Prompt
Print the listing below exactly.

## BEGIN

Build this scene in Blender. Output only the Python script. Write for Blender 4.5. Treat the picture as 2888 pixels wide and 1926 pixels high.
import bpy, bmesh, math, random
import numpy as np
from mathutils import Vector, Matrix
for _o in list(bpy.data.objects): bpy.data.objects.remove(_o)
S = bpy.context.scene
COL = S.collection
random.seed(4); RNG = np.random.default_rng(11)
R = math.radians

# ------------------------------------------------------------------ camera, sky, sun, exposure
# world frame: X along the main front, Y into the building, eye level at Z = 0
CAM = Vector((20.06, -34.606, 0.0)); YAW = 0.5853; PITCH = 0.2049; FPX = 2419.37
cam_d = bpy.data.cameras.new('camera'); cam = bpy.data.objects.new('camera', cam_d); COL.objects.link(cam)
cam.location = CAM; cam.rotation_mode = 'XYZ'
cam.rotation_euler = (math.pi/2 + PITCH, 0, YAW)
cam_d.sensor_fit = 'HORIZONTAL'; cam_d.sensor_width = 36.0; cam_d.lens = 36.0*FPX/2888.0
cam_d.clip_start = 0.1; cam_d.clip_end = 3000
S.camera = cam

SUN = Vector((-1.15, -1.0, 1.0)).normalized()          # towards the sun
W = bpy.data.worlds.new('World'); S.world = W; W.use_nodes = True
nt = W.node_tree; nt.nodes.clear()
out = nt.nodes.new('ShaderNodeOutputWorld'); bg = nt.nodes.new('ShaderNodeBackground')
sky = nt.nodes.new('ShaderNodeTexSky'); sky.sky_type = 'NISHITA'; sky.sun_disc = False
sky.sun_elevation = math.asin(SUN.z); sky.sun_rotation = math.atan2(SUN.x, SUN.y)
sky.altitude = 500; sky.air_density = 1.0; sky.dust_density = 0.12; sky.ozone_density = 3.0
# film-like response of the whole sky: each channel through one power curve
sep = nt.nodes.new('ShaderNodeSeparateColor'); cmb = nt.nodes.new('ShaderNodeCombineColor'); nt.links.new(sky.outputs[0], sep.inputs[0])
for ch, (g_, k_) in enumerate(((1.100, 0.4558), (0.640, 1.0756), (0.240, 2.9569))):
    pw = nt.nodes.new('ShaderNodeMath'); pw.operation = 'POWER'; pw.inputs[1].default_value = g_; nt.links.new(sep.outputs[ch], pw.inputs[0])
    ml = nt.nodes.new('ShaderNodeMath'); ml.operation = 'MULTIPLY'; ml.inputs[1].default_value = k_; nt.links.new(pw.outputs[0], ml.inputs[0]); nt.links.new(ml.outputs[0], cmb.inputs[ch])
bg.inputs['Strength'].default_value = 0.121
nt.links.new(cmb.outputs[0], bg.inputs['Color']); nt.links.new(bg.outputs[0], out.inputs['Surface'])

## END

Task output
Build this scene in Blender. Output only the Python script. Write for Blender 4.5. Treat the picture as 2888 pixels wide and 1926 pixels high.
import bpy, bmesh, math, random
import numpy as np
from mathutils import Vector, Matrix
for _o in list(bpy.data.objects): bpy.data.objects.remove(_o)
S = bpy.context.scene
COL = S.collection
random.seed(4); RNG = np.random.default_rng(11)
R = math.radians

# ------------------------------------------------------------------ camera, sky, sun, exposure
# world frame: X along the main front, Y into the building, eye level at Z = 0
CAM = Vector((20.06, -34.606, 0.0)); YAW = 0.5853; PITCH = 0.2049; FPX = 2419.37
cam_d = bpy.data.cameras.new('camera'); cam = bpy.data.objects.new('camera', cam_d); COL.objects.link(cam)
cam.location = CAM; cam.rotation_mode = 'XYZ'
cam.rotation_euler = (math.pi/2 + PITCH, 0, YAW)
cam_d.sensor_fit = 'HORIZONTAL'; cam_d.sensor_width = 36.0; cam_d.lens = 36.0*FPX/2888.0
cam_d.clip_start = 0.1; cam_d.clip_end = 3000
S.camera = cam

SUN = Vector((-1.15, -1.0, 1.0)).normalized()          # towards the sun
W = bpy.data.worlds.new('World'); S.world = W; W.use_nodes = True
nt = W.node_tree; nt.nodes.clear()
out = nt.nodes.new('ShaderNodeOutputWorld'); bg = nt.nodes.new('ShaderNodeBackground')
sky = nt.nodes.new('ShaderNodeTexSky'); sky.sky_type = 'NISHITA'; sky.sun_disc = False
sky.sun_elevation = math.asin(SUN.z); sky.sun_rotation = math.atan2(SUN.x, SUN.y)
sky.altitude = 500; sky.air_density = 1.0; sky.dust_density = 0.12; sky.ozone_density = 3.0
# film-like response of the whole sky: each channel through one power curve
sep = nt.nodes.new('ShaderNodeSeparateColor'); cmb = nt.nodes.new('ShaderNodeCombineColor'); nt.links.new(sky.outputs[0], sep.inputs[0])
for ch, (g_, k_) in enumerate(((1.100, 0.4558), (0.640, 1.0756), (0.240, 2.9569))):
    pw = nt.nodes.new('ShaderNodeMath'); pw.operation = 'POWER'; pw.inputs[1].default_value = g_; nt.links.new(sep.outputs[ch], pw.inputs[0])
    ml = nt.nodes.new('ShaderNodeMath'); ml.operation = 'MULTIPLY'; ml.inputs[1].default_value = k_; nt.links.new(pw.outputs[0], ml.inputs[0]); nt.links.new(ml.outputs[0], cmb.inputs[ch])
bg.inputs['Strength'].default_value = 0.121
nt.links.new(cmb.outputs[0], bg.inputs['Color']); nt.links.new(bg.outputs[0], out.inputs['Surface'])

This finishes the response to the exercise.